Now, we all need a different level of mental strength, which is why it’s so important for all of us to look after our mental health by keeping ourselves occupied and entertained in whatever way we can.

We have three daughters. 

Our eldest, Orlaith, is off college so she’s working part time in Fitzpatrick’s Supermarket in Kilmilhil. 

Aoife took a year out after the Leaving Cert so she’s working in the Credit Union in Ennis. 

Our youngest, Una, is in Transition Year, so everyone is getting a little break from each other in our house.

It can’t be easy for families when everyone is at home at the same time but it’s also an opportunity for families to spend more time together.

It’s even more important to see that as precious time when many of those families spent so much time apart when everyone was running around in the great rat-race.

It’s more difficult again for young fellas involved in teams, both at club and inter-county level, because everyone is in limbo, not knowing what’s going to happen. We’re supposed to be meeting Kilmaley in the Clare U21 championship but neither ourselves nor the boys out the road know when, or if, it’s ever going to go ahead.

The bigger picture is the only one that matters but it’s still important for everyone to try and stick to the routine as much as possible, even if that routine is individually based. 

Everyone just has to find a way to keep doing the right thing.

When I was growing up in Clarecastle, the village was always full of children, noise and life. Our lives were mostly about hurling but we did everything to keep ourselves entertained. 

Our place, Madden’s Terrace, used to have gang warfare with Church Drive, the main street and St Joseph’s. 

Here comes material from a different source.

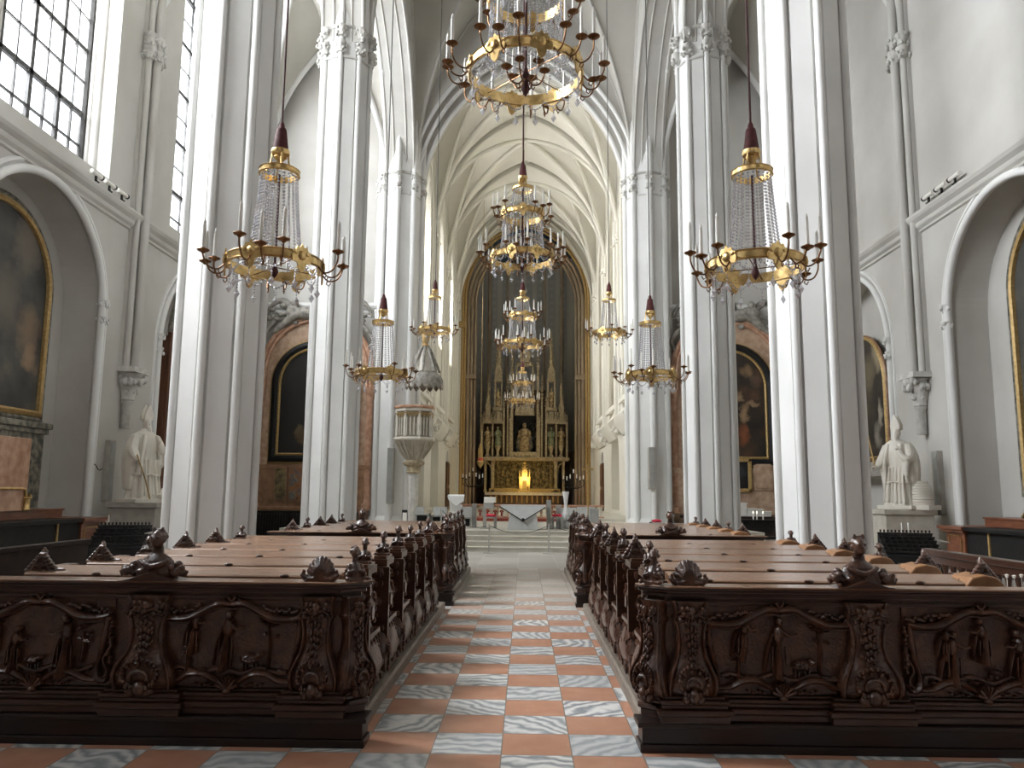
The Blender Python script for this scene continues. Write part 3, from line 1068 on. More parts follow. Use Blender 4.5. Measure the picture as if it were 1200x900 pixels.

It was such a great way of life that it was always going to be hard to leave Clarecastle. When we got the chance to take over ‘Murty Browne’s’ pub in Tullycrine, and move back, Eilís was worried I might struggle to adapt to a more rural way of life.

I love it back here but the sense of isolation is far more acute now in the current circumstances. 

The parks and pitches are silent everywhere, the pub is in darkness now, but we still have to try and find ways to circumvent those isolating conditions in the best way we can.

On Thursday evening, Eilis and the girls went back to Spanish Point for a walk. 

On Friday, I took off to Doughmore beach for a stroll. 

It’s a huge beach and the place was deserted but we all have to be aware of continuing to do what’s right. 

I saw a photo on Twitter of some crowd having a barbecue on the beach in Lahinch. That’s not good enough. 

As Simon Coveney said on Friday, if stuff like that needs to be called out, we should call it out.

It might not seem like it now but, in the long run, I think we will come out of this a lot better as a society.

Even though we have to stay apart, this crisis will bring us closer together. 

The community spirit already shown has been inspiring. 

Our healthcare workers have replaced our sports stars as our local heroes.

Even something as basic as young kids learning so much about hand hygiene will stay with them for the rest of their lives, which in turn will save lives during future flu seasons.

In such troubling times, I take comfort from the great west Clare singer, PJ Murrihy. In his song, I won’t up the ante, PJ sings about not needing to join the great rat-race, and of how nature is such a great leveller.

It’s the simple things now that we crave so much; shaking hands with people, having the craic, talking about sport, dissecting gameplans, training young lads.

Those electric and eternal hurling summer Sundays seem so far away at the moment but whenever they do come back again, we will treasure them even more than we already did.

All we can do in the meantime is keep it safe and simple. 

And that can often be something as basic as hammering a ball off the wall on our own.